(Some records)
----------
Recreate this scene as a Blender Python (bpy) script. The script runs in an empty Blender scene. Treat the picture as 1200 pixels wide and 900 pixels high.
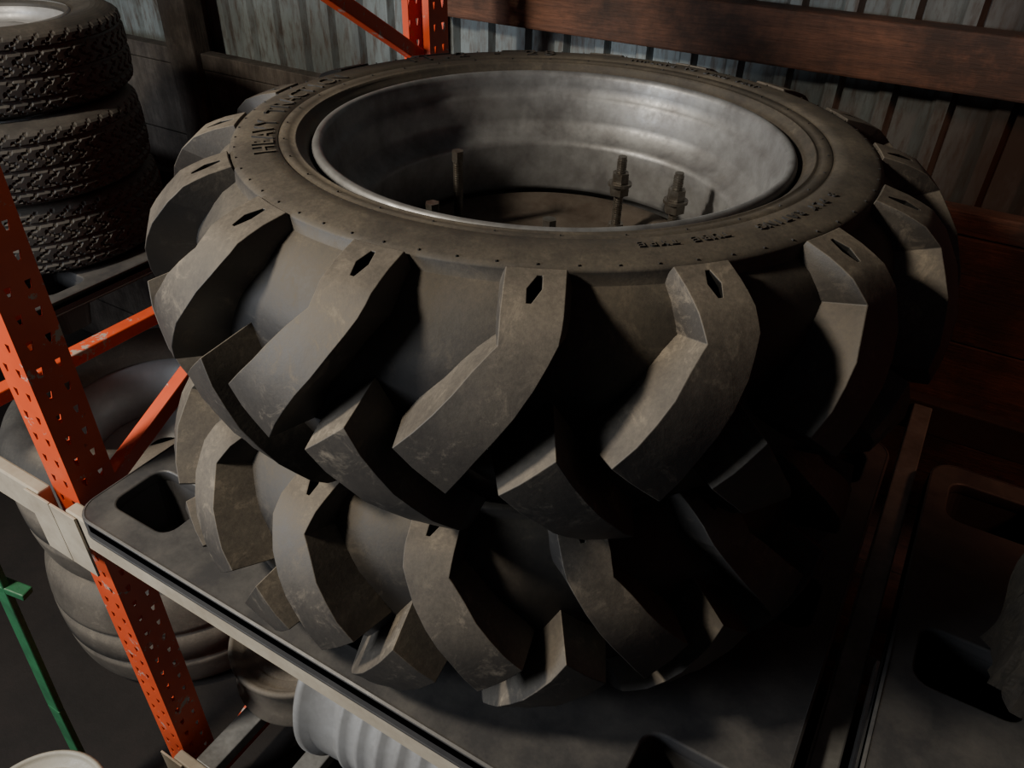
import bpy, bmesh, math, random
from math import sin, cos, pi, radians
from mathutils import Vector, Matrix
from mathutils import noise as mn
random.seed(7)
S = bpy.context.scene
COL = S.collection

# ------------------------------------------------------------------ helpers
def link(o, parent=None):
    COL.objects.link(o)
    if parent: o.parent = parent
    return o
def empty(name, loc=(0,0,0), rot=(0,0,0)):
    e = bpy.data.objects.new(name, None); e.location = loc; e.rotation_euler = rot
    e.empty_display_size = .1
    COL.objects.link(e); return e
def mk(name, verts, faces, mat=None, parent=None, smooth=False, mats=None, fm=None):
    m = bpy.data.meshes.new(name); m.from_pydata([tuple(v) for v in verts], [], faces)
    if mats:
        for a in mats: m.materials.append(a)
        if fm:
            for p, i in zip(m.polygons, fm): p.material_index = i
    elif mat: m.materials.append(mat)
    bm = bmesh.new(); bm.from_mesh(m); bmesh.ops.recalc_face_normals(bm, faces=bm.faces)
    bm.to_mesh(m); bm.free()
    if smooth:
        for p in m.polygons: p.use_smooth = True
    return link(bpy.data.objects.new(name, m), parent)
def bevel(o, w, seg=2, ang=35, hard=False):
    b = o.modifiers.new('bev', 'BEVEL'); b.width = w; b.segments = seg; b.limit_method = 'ANGLE'; b.angle_limit = radians(ang); b.harden_normals = hard
    return o
def solid(o, t, off=0):
    s = o.modifiers.new('sol', 'SOLIDIFY'); s.thickness = t; s.offset = off; return o
def box(name, lo, hi, mat, parent=None, bv=.003):
    x0,y0,z0 = lo; x1,y1,z1 = hi
    v = [(x0,y0,z0),(x1,y0,z0),(x1,y1,z0),(x0,y1,z0),(x0,y0,z1),(x1,y0,z1),(x1,y1,z1),(x0,y1,z1)]
    f = [(0,1,2,3),(4,5,6,7),(0,1,5,4),(1,2,6,5),(2,3,7,6),(3,0,4,7)]
    o = mk(name, v, f, mat, parent)
    if bv: bevel(o, bv)
    return o
def bar(name, a, b, w, h, mat, parent=None, bv=.003):
    a = Vector(a); b = Vector(b); d = (b-a); L = d.length; d.normalize()
    up = Vector((0,0,1)) if abs(d.z) < .95 else Vector((0,1,0))
    s = d.cross(up).normalized(); u = s.cross(d)
    v = []
    for p in (a, b):
        for i, j in ((-1,-1),(1,-1),(1,1),(-1,1)):
            v.append(p + s*i*w/2 + u*j*h/2)
    f = [(0,1,2,3),(4,5,6,7),(0,1,5,4),(1,2,6,5),(2,3,7,6),(3,0,4,7)]
    o = mk(name, v, f, mat, parent)
    if bv: bevel(o, bv)
    return o
def revolve(name, prof, n, mat, parent=None, closed=False, smooth=True, axis='Z', hfun=None):
    v = []; f = []; m = len(prof)
    for i in range(n):
        t = 2*pi*i/n
        for j, (r, z) in enumerate(prof):
            rr = r + (hfun(t, j) if hfun else 0)
            if axis == 'Z': v.append((rr*cos(t), rr*sin(t), z))
            else: v.append((z, rr*cos(t), rr*sin(t)))
    jm = m if closed else m-1
    for i in range(n):
        k = (i+1) % n
        for j in range(jm):
            l = (j+1) % m
            f.append((i*m+j, k*m+j, k*m+l, i*m+l))
    return mk(name, v, f, mat, parent, smooth)
def catmull(pts, sub=4):
    out = []
    P = [pts[0]] + list(pts) + [pts[-1]]
    for i in range(1, len(P)-2):
        for k in range(sub):
            t = k/sub
            out.append(tuple(.5*((2*P[i][c]) + (-P[i-1][c]+P[i+1][c])*t + (2*P[i-1][c]-5*P[i][c]+4*P[i+1][c]-P[i+2][c])*t*t + (-P[i-1][c]+3*P[i][c]-3*P[i+1][c]+P[i+2][c])*t**3) for c in range(len(pts[0]))))
    out.append(tuple(pts[-1])); return out

# ------------------------------------------------------------------ materials
class NT:
    def __init__(s, name):
        s.m = bpy.data.materials.new(name); s.m.use_nodes = True
        s.t = s.m.node_tree; s.b = s.t.nodes['Principled BSDF']
        s.tc = s.t.nodes.new('ShaderNodeTexCoord')
    def n(s, t, **k):
        x = s.t.nodes.new(t)
        for a, b in k.items(): setattr(x, a, b)
        return x
    def l(s, a, b): s.t.links.new(a, b)
    def noise(s, scale, detail=6, rough=.6, dist=0, vec=None, stretch=None):
        x = s.n('ShaderNodeTexNoise'); x.inputs['Scale'].default_value = scale; x.inputs['Detail'].default_value = detail
        x.inputs['Roughness'].default_value = rough; x.inputs['Distortion'].default_value = dist
        src = vec or s.tc.outputs['Object']
        if stretch:
            mp = s.n('ShaderNodeMapping'); mp.inputs['Scale'].default_value = stretch; s.l(src, mp.inputs['Vector']); src = mp.outputs['Vector']
        s.l(src, x.inputs['Vector']); return x.outputs['Fac']
    def mr(s, v, a, b, c=0., d=1.):
        x = s.n('ShaderNodeMapRange'); s.l(v, x.inputs[0])
        for i, q in enumerate((a,b,c,d)): x.inputs[i+1].default_value = q
        return x.outputs[0]
    def math(s, op, a, b=None):
        x = s.n('ShaderNodeMath', operation=op)
        for i, q in enumerate((a, b)):
            if q is None: continue
            if isinstance(q, (int, float)): x.inputs[i].default_value = q
            else: s.l(q, x.inputs[i])
        return x.outputs[0]
    def mix(s, f, a, b):
        x = s.n('ShaderNodeMix', data_type='RGBA')
        if isinstance(f, (int, float)): x.inputs[0].default_value = f
        else: s.l(f, x.inputs[0])
        for i, q in ((6, a), (7, b)):
            if isinstance(q, tuple): x.inputs[i].default_value = (*q, 1)
            else: s.l(q, x.inputs[i])
        return x.outputs[2]
    def col(s, c):
        if isinstance(c, tuple): s.b.inputs['Base Color'].default_value = (*c, 1)
        else: s.l(c, s.b.inputs['Base Color'])
    def rough(s, r):
        if isinstance(r, (int, float)): s.b.inputs['Roughness'].default_value = r
        else: s.l(r, s.b.inputs['Roughness'])
    def bump(s, h, st=.3, d=.002):
        x = s.n('ShaderNodeBump'); x.inputs['Strength'].default_value = st; x.inputs['Distance'].default_value = d
        s.l(h, x.inputs['Height']); s.l(x.outputs[0], s.b.inputs['Normal'])
    def nz(s):
        g = s.n('ShaderNodeNewGeometry'); x = s.n('ShaderNodeSeparateXYZ'); s.l(g.outputs['Normal'], x.inputs[0]); return x.outputs[2]
    def objx(s):
        x = s.n('ShaderNodeSeparateXYZ'); s.l(s.tc.outputs['Object'], x.inputs[0]); return x.outputs[0]

def rubber(name, dark=(.019,.019,.021), dust=(.130,.110,.082), amt=1.0, base=.1, scuff=.4):
    t = NT(name)
    n1 = t.noise(7, 8, .65); n2 = t.noise(60, 5, .7); n3 = t.noise(22, 8, .78, 1.); n4 = t.noise(170, 3, .8)
    up = t.mr(t.nz(), .1, .9, base, .9)
    a = t.math('MULTIPLY', t.mr(n1, .32, .66, .3, 1.), up)
    sp = t.math('MULTIPLY', t.mr(n3, .53, .66), t.mr(n1, .4, .6, .08, scuff))
    f = t.math('MULTIPLY', t.math('ADD', a, sp), amt)
    f = t.math('MULTIPLY', f, t.mr(n4, .35, .65, .78, 1.15))
    f = t.math('MINIMUM', f, 1.0)
    t.col(t.mix(f, dark, dust)); t.rough(t.mr(f, 0, .8, .46, .85))
    t.bump(t.math('ADD', n2, n1), .25, .0015)
    return t.m
M_rub = rubber('dusty_rubber', base=.08)
M_lug = rubber('lug_rubber', dark=(.026,.025,.026), dust=(.21,.18,.14), amt=1.0, base=.17, scuff=.68)
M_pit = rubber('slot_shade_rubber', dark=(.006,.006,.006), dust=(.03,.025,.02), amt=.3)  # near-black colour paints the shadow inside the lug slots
M_car = rubber('car_tyre_rubber', dark=(.016,.016,.017), dust=(.10,.09,.075), amt=.8, base=.2)
M_old = rubber('old_rubber', dark=(.06,.053,.047), dust=(.22,.19,.15), amt=1., base=.55)

def steel(name, c1, c2, metal=.7, r=(.3,.5), sc=12):
    t = NT(name); n = t.noise(sc, 8, .65); n2 = t.noise(90, 3, .6)
    f = t.mr(n, .35, .68)
    t.col(t.mix(f, c1, c2)); t.rough(t.mr(n2, .3, .7, *r)); t.b.inputs['Metallic'].default_value = metal
    t.bump(n2, .15, .001); return t.m
M_rim = steel('galvanised_rim', (.29,.30,.31), (.16,.16,.165), .45, (.40,.56), 18)
M_disc = steel('rusty_disc_steel', (.13,.11,.09), (.05,.035,.025), .3, (.6,.8))
M_dkbeam = steel('dark_beam_steel', (.035,.020,.015), (.018,.012,.010), .1, (.7,.9))  # dark brown, used on the rear beams instead of cream
M_stud = steel('stud_steel', (.22,.21,.19), (.12,.10,.08), .8, (.35,.5), 60)
M_beam = steel('cream_beam_paint', (.50,.45,.36), (.36,.31,.24), 0, (.4,.6), 9)
M_silver = steel('silver_wheel_paint', (.46,.47,.48), (.33,.33,.33), .4, (.4,.55), 6)
M_green = steel('green_paint', (.03,.17,.07), (.02,.08,.04), 0, (.4,.6), 9)
M_bucket = steel('bucket_plastic', (.42,.40,.33), (.30,.28,.23), 0, (.4,.6), 5)
M_gal = steel('galvanised_bar', (.30,.30,.29), (.15,.15,.145), .5, (.4,.6), 9)

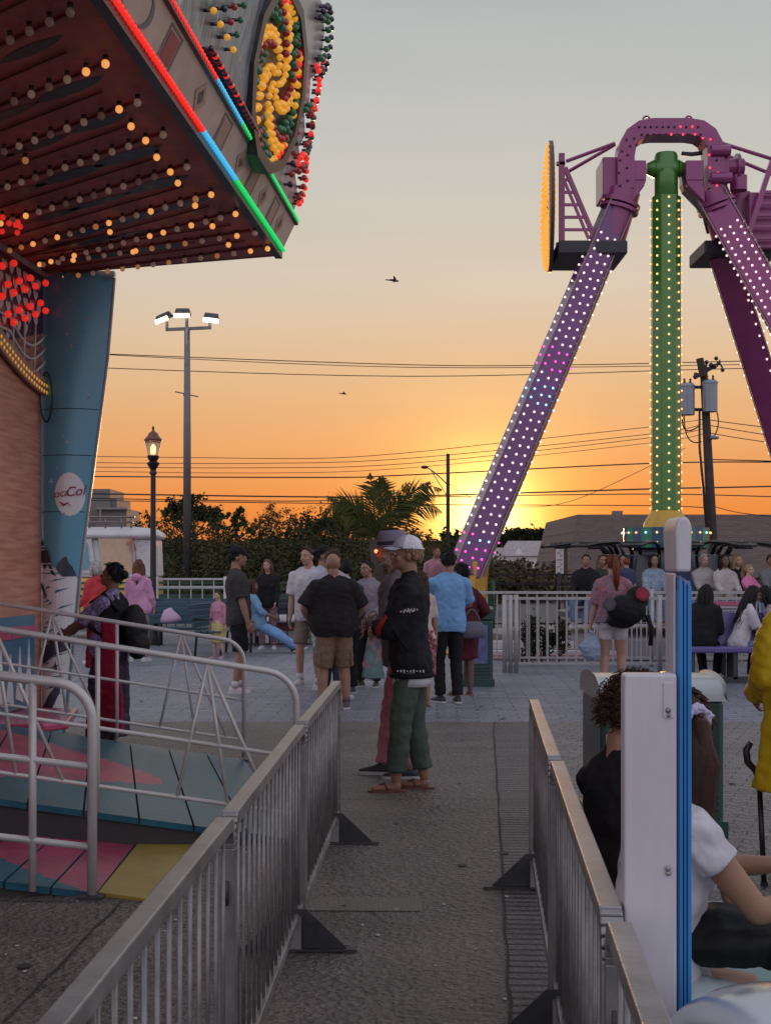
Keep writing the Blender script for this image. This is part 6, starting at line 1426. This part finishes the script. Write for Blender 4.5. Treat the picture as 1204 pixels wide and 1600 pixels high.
            for y, wx in ((-.08, .022), (-.065, .037), (-.02, .042), (.05, .043), (.12, .047), (.17, .041), (.198, .02)): rr.append([cc+R@V((sx2*wx, y, z)) for sx2, z in ((-1, 0), (1, 0), (1, .024), (-1, .024))])
            q.loft(rr); q.build('sole', M('sole_white', (.52, .50, .48), .5) if shoes == 'shoe' else dark_steel, so_, off=V((0, 0, 0)))
        else:
            q = MB(); rr = []
            for y, wx in ((-.075, .022), (-.055, .036), (0, .036), (.06, .040), (.12, .047), (.17, .040), (.195, .018)): rr.append([cc+R@V((sx2*wx, y, z)) for sx2, z in ((-1, .0), (1, .0), (1, .018), (-1, .018))])
            q.loft(rr); sd_ = q.build('sandal', scm, root); q = MB(); q.tube([cc+R@V((-.042, .05, .02)), cc+R@V((-.02, .08, .065)), cc+R@V((0, .13, .045)), cc+R@V((.02, .08, .065)), cc+R@V((.042, .05, .02))], .007, 5); q.build('strap', scm, sd_, True, off=V((0, 0, 0)))
    root['_'] = 0; del root['_']
    return dict(root=root, S=S, hc=hc, Rh=Rh, sh=sh, lg=lg, Rt=Rt)
def pw(R_, v):   # local -> world
    r = R_['root']; return V(r.location)+rotz(math.degrees(r.rotation_euler.z))@(V(v)*r.scale.x)
# placing everyone.  yaw 0 faces away from the camera, 90 faces left, 180 faces the camera, -90 faces right
C_ = cloth
# --- the couple standing on the path
hatman = person('tall person in lavender trilby hat, grey cardigan, long pink trousers and black sneakers', 627, 10.9, 86, 1.79, 'fair', 'short', 'grey', top=C_('mauve_grey_knit', (.15, .125, .135)), sleeve=.96, bottom=C_('pink_cotton', (.50, .20, .24)), shoecol=(.03, .03, .045), hat=('trilby', C_('lavender_felt', (.21, .18, .24)), C_('dark_band', (.04, .035, .05))), vox=.013, loose=1.45, hem=-.22, topname='cardigan', glasses=True, beard='grey', flare=1.05,
  pose=dict(head=(10, 4, 0), lean=4, hands=((.02, .24, 1.12), (.10, .26, 1.10)), elbows=((-1, -.4, -.8), (1, -.4, -.8)), feet=((-.08, -.06, .09), (.10, .13, .09)), handdir={-1: (1, .25, 0), 1: (-1, .3, 0)}, palm={-1: (0, -1, .1), 1: (0, -1, .1)}, footyaw=(8, -4)))
q = MB(); c = hatman['hc']+hatman['Rh']@V((-.045, .118, .012)); q.ball(c, (.014, .012, .014), 10, 8); q.build('clip_light', M('red_signal', (1, .1, .02), .3, var=0, emit=5, ecol=(1, .12, .03)), hatman['root'], True)
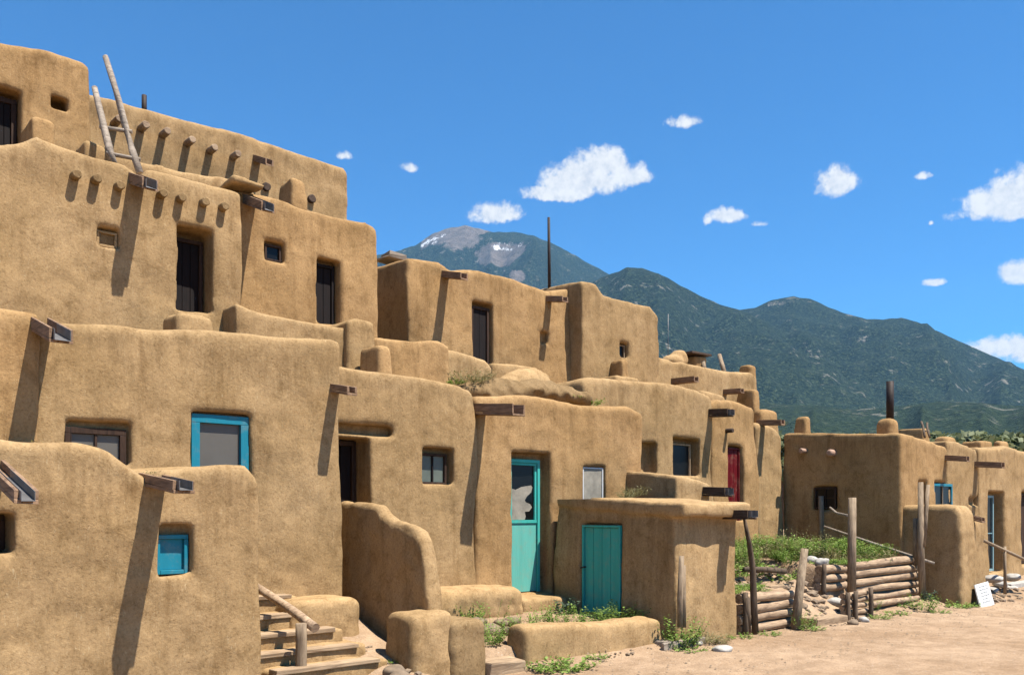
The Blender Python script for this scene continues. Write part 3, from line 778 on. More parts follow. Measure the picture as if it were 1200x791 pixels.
----------
Job = Filter the records for lines holding the string "Write". Copy each one.

Response to this exercise =
Keep writing the Blender script for this image. This is part 6, starting at line 1426. This part finishes the script. Write for Blender 4.5. Treat the picture as 1204 pixels wide and 1600 pixels high.
The Blender Python script for this scene continues. Write part 3, from line 778 on. More parts follow. Measure the picture as if it were 1200x791 pixels.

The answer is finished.